I haven't seen any S1366 boards out that didn't have at least 2 PCI-E slots. So my question, if someone is performance addicted enough to have SLI or maybe even 3-way SLi, where does he put his sound card? Surely the onboard Realtek won't cut it. Also, do all motherboards come with onboard ethernet (not just LAN) nowadays? Because i'm still rolling with a PCI network card, lol.
Think your find that most of the mobo's today do have a reasonable onboard HD sound chipset and onboard LAN... Your also find that most the board have other pci and pci-e 1x slots, which again usable for 3rd part sound cards.
Doesn't mean it has 2 PCI-E that it automatically takes SLI/Crossfire. PCI-E is replacing the good old PCI... and I won't be surprised is soon all lanes are 16x PCI-E as you can fit any PCI-E cards inside, such as the much smaller PCI-E connector... PCI-E 1x and 2x.

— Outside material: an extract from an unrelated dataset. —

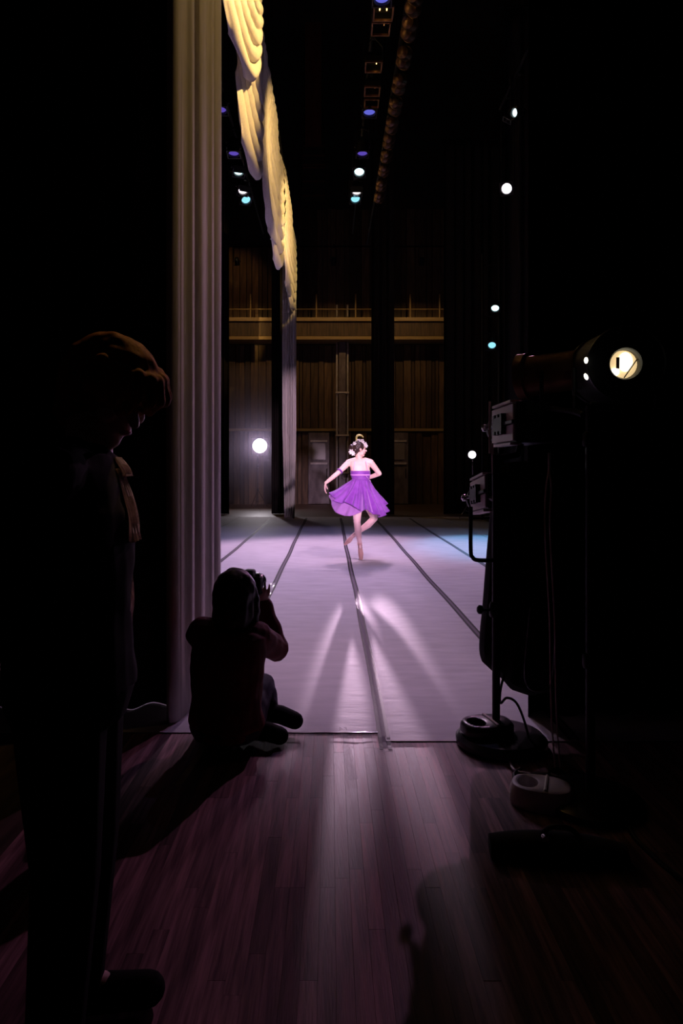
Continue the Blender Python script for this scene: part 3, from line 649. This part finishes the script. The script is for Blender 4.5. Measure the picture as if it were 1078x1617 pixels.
# second stand further right with the warm spotlight seen from behind
S2 = 2.75
b0 = V((P(932, 0, S2).x, S2, 0))
s2 = thing('lighting_stand', 'second black lighting stand carrying the warm glowing spotlight', 'stand', b0)
MB().lathe([(.19, 0), (.20, .012), (.20, .03), (.17, .045), (.03, .055)], b0, n=36).build('base', M['blackgloss'], s2)
MB().tube([b0 + V((0, 0, .05)), V((b0.x, S2, P(0, 640, S2).z))], .019, 12).build('pole', M['black'], s2)
MB().tube([V((P(932, 0, S2).x, S2, P(0, 640, S2).z)), P(985, 640, S2)], .016, 10).build('arm', M['black'], s2)
for py in (705, 1055): MB().lathe([(.028, 0), (.032, .01), (.032, .05), (.024, .06)], V((b0.x, S2, P(0, py, S2).z)), n=14).build('collar', M['black'], s2)
GL = bpy.data.materials.new('lamp_interior'); GL.use_nodes = True
b = GL.node_tree.nodes['Principled BSDF']; b.inputs['Base Color'].default_value = (.8, .6, .35, 1)
b.inputs['Emission Color'].default_value = (1, .72, .36, 1); b.inputs['Emission Strength'].default_value = .75
HOT = emis('hot_reflector', (1, .90, .62), 2.2); BULB = emis('bulb_glass', (1, .95, .8), 3)
c = P(988, 574, S2); R_ = .152
ws = thing('spotlight', 'big round spotlight with a warm glowing window at the right', 'stage light', c - V((0, 0, R_)))
f, r, u = orient(V((-.12, -1, -.05)))
MB().lathe([(R_, -.34), (R_ * 1.04, -.34), (R_ * 1.04, -.30), (R_, -.30), (R_, -.02), (R_ * .97, 0), (.064, 0), (.058, -.012), (.058, -.06), (.02, -.061)], c, f, 40).build('housing', M['black'], ws)
MB().lathe([(R_ * 1.0, -.012), (R_ * 1.02, 0), (R_ * 1.0, .008), (R_ * .97, 0)], c, f, 40, caps=False).build('rim', M['blackgloss'], ws)
MB().lathe([(.0575, 0), (.0572, .004), (.01, .005)], c - f * .05, f, 32).build('window', GL, ws)
MB().ell(c - f * .038 + r * -.008 + u * .010, (r * .030, u * .040, f * .006)).build('reflector', HOT, ws)
MB().ell(c - f * .036 + r * .032 - u * .030, (r * .018, u * .016, f * .010)).build('bulb', BULB, ws)
M['socket'] = mat('brown_socket', (.12, .06, .02), .5)
MB().box(c - f * .034 + r * .022 + u * .006, (1, 1, 1), Matrix((r * .012, u * .046, f * .006)).transposed()).build('socket', M['socket'], ws, smooth=False)
MB().tube([c - f * .03 - r * .002 - u * .055, c - f * .03 - r * .052 + u * .02], .0025, 6).build('wire', M['socket'], ws)
for py, tl in ((568, 0), (594, -.3)):
    q = P(926, py, S2 - .02); q = V((c.x, c.y, q.z)) + V(((P(926, py, S2).x - c.x), -.0, 0))
    MB().ell(q + V((-.004, -.004, 0)), ((.008, 0, 0), (0, .006, 0), (.012 * tl, 0, .013))).build('vent', BULB, ws)
MB().tube([c + r * (R_ + .015) - f * .15, c + r * (R_ + .015) - f * .15 - V((0, 0, R_ + .03)), c - r * (R_ + .015) - f * .15 - V((0, 0, R_ + .03)), c - r * (R_ + .015) - f * .15], .011, 8).build('yoke', M['black'], ws)
# spotlight body with brown housing between the two stands
m3 = P(868, 590, 3.15); t = thing('spotlight', 'dark brown spotlight left of the warm glowing one', 'stage light', m3 - V((0, 0, .1)))
f3, r3, u3 = orient(V((-.8, .6, -.05)))
MB().lathe([(.05, -.16), (.09, -.13), (.095, .1), (.11, .1), (.11, .14), (.095, .14), (.08, .05)], m3, f3, 28).build('housing', M['frame'], t)
MB().lathe([(.085, .06), (.05, .075), (.01, .08)], m3, f3, 24).build('lens', M['blackgloss'], t)
MB().tube([m3 + r3 * .11, m3 + r3 * .11 - V((0, 0, .16)), m3 - r3 * .11 - V((0, 0, .16)), m3 - r3 * .11], .01, 8).build('yoke', M['black'], t)
MB().tube(spline([m3 - V((0, 0, .16)), m3 + V((.03, -.2, -.19)), V((b0.x - .022, S2 + .02, P(0, 655, S2).z))], 12), .013, 8).build('arm', M['black'], t)
# cables
def cable(label, pts, r=.006, m=M['rubber'], n=80):
    setp(MB().tube(spline(pts, n), r, 8).build('cable', m), label, 'cable')
def FP(px, py, z=.008): y = (CH - z) * F / (py - HY); return P(px, py, y)
cable('black cable dropping from the cover beside the stand pole', [px_(796, 1064, 3.42), px_(790, 1090, 3.4), px_(790, 1110, 3.36) , px_(800, 1102, 3.3), px_(815, 1110, 3.28), px_(828, 1140, 3.26), FP(838, 1180)], .006)
cable('black cable loop hanging at the right of the stand cover', [px_(838, 960, 3.2), px_(833, 1010, 3.2), px_(829, 1060, 3.2), px_(834, 1084, 3.2), px_(850, 1090, 3.2), px_(866, 1084, 3.2), px_(874, 1060, 3.2), px_(878, 980, 3.18)], .007, M['blackgloss'])
cable('pale cable loop lying on the wood floor near the stand base', [FP(840, 1180), FP(815, 1178), FP(805, 1196), FP(810, 1214), FP(830, 1221), FP(860, 1220), FP(880, 1226)], .006, M['greyiron'])
cable('black cable loop next to the pale weight', [FP(822, 1214), FP(812, 1222), FP(814, 1236), FP(828, 1244), FP(850, 1236), FP(880, 1214), FP(900, 1230), FP(925, 1240)], .008)
cable('long black cable trailing along the floor at the right', [FP(900, 1215), FP(930, 1228), FP(960, 1262), FP(985, 1285), FP(1000, 1320), FP(1040, 1360), FP(1090, 1400)], .009)
for k, (a, b) in enumerate(((866, 862), (866, 870))):
    cable('thin pale cable hanging between the stands, ' + ('left strand' if k == 0 else 'right strand'), [P(a + 2 * k, 715, 3.0), P(a + k, 745, 3.0), P(b, 770, 3.0), P(b - 2, 830, 3.0), P(b + 3, 930, 3.02), P(b + 6, 1000, 3.05), P(b + 8, 1120, 3.05), FP(b + 14, 1214)], .004, M['grey'])
# sandbag lying on the floor
sb = MB(); c0 = FP(842, 1352, 0); c0.z = 0; d = V((1, -.12, 0)).normalized(); q = V((.12, 1, 0)).normalized()
sec = []
for k in range(13):
    t_ = k / 12; wv = .35 + .65 * math.sin(math.pi * min(1, .12 + t_ * .8)) ** .5
    sec.append((c0 + d * (-.15 + .46 * t_) + V((0, 0, .042 * wv)), q * .062 * wv, V((0, 0, .042 * wv))))
sb.loft(sec, 20)
t = thing('sandbag', 'black sandbag lying on the wood floor at lower right', 'sandbag', c0)
sb.build('bag', M['coverbag'], t)
MB().tube(spline([c0 + d * .02 + V((0, 0, .07)), c0 + d * .06 + V((0, 0, .105)), c0 + d * .12 + V((0, 0, .105)), c0 + d * .16 + V((0, 0, .07))], 16), .009, 8).build('handle', M['rubber'], t)
MB().lathe([(.012, -.01), (.014, 0), (.012, .01)], c0 + d * .03 + V((0, -.03, .08)), (0, 1, 0), 12).build('rivet', M['chrome'], t)

# ================================================================== people
def head(mb, c, f, u, s=1):
    f = V(f).normalized(); r = f.cross(V(u)).normalized(); u = r.cross(f).normalized(); k = s
    E = lambda o, a, b, d: mb.ell(V(c) + (r * o[0] + f * o[1] + u * o[2]) * k, (r * a * k, f * b * k, u * d * k))
    E((0, -.012, .030), .075, .094, .085); E((0, .020, -.030), .058, .070, .085); E((0, .058, -.088), .026, .024, .022); E((0, .072, .022), .050, .022, .016)
    mb.cap(V(c) + (f * .088 + u * .012) * k, V(c) + (f * .108 - u * .022) * k, .008 * k, .013 * k)
    E((0, .086, -.050), .024, .011, .012)
    for q in (-1, 1):
        E((q * .045, .058, -.02), .022, .026, .022); E((q * .076, -.010, -.006), .009, .018, .030); E((q * .045, .02, -.07), .02, .04, .02)
    return f, r, u
def face_parts(root, body, c, f, r, u, s=1, lips=True):
    for q in (-1, 1):
        MB().ell(V(c) + (r * q * .031 + f * .081 + u * .006) * s, (r * .013 * s, f * .010 * s, u * .008 * s), 10, 6).build('eye', M['eye'], body or root)
        MB().cap(V(c) + (r * q * .018 + f * .091 + u * .026) * s, V(c) + (r * q * .046 + f * .080 + u * .027) * s, .003 * s, .002 * s, 6).build('eyebrow', M['darkhair'], body or root)
    if lips: MB().ell(V(c) + (f * .093 - u * .052) * s, (r * .020 * s, f * .007 * s, u * .008 * s), 10, 6).build('lips', M['lips'], body or root)
def hand(mb, wrist, d, nrm, side, curl=.4, s=1):
    """d: along the fingers; nrm: out of the back of the hand; side: towards the thumb"""
    d = V(d).normalized(); side = (V(side) - d * V(side).dot(d)).normalized(); nrm = (V(nrm) - d * V(nrm).dot(d) - side * V(nrm).dot(side)).normalized(); w = V(wrist)
    mb.ell(w + d * .045 * s, (d * .052 * s, side * .040 * s, nrm * .015 * s))
    for k, (o, ln) in enumerate(((.029, .070), (.0095, .078), (-.0095, .072), (-.028, .058))):
        p = w + d * .082 * s + side * o * s * 1.1; a = curl * .5; ln *= s
        for j in range(3):
            q = d * math.cos(a) - nrm * math.sin(a) + side * o * 2.2
            e = p + q * ln * (.45, .32, .23)[j]; mb.cap(p, e, (.0088 - .001 * j) * s, (.008 - .001 * j) * s, 8); p = e; a += curl
    p = w + d * .02 * s + side * .03 * s; q = (d * .75 + side * .75 - nrm * .25).normalized()
    mb.cap(p, p + q * .042 * s, .012 * s, .010 * s, 8); mb.cap(p + q * .042 * s, p + q * .042 * s + (d * .9 + side * .3 - nrm * .3 * (1 + curl)).normalized() * .032 * s, .0098 * s, .008 * s, 8)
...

I would say go only SLI/Crossfire, if the added video card is really cheap (like about 100$), and you need the performance, for what ever reason. Else SLI/Crossfire, is not worth it as it only gives you a 30-40% boost in performance, and it doesn't add new video card features.
A PCI-E 1x, 2x, 4x, all the way up to 16x fits in any PCI-E slot and will work. PCI-E 16x is essentially PCI-E 1x repeated pin 16x times. So a PCI-E 1x sound card SHOULD work under a PCI-E 16X which you think it's for video cards.
I think he's talking about the cooler on dual-slot cards blocking the spare PCI-E slot if they're too close together, meaning you can only use a sound card or other PCI-E device with a single-slot card in the first slot. Could be wrong, though.
you're also forgetting that there is almost always a single pci-e 1 slot right at the top of a mobo layout, which will never be blocked by a graphics card no matter how many you have.
Oh, that's nice. Excuse my ignorance, i've grown up on AGP so i never thought about plugging anything other than a video card into my video card slot. Yeah that's what i was thinking. But now that Goodbytes informed me about this new compatibility, this is entirely moot. Thanks guys!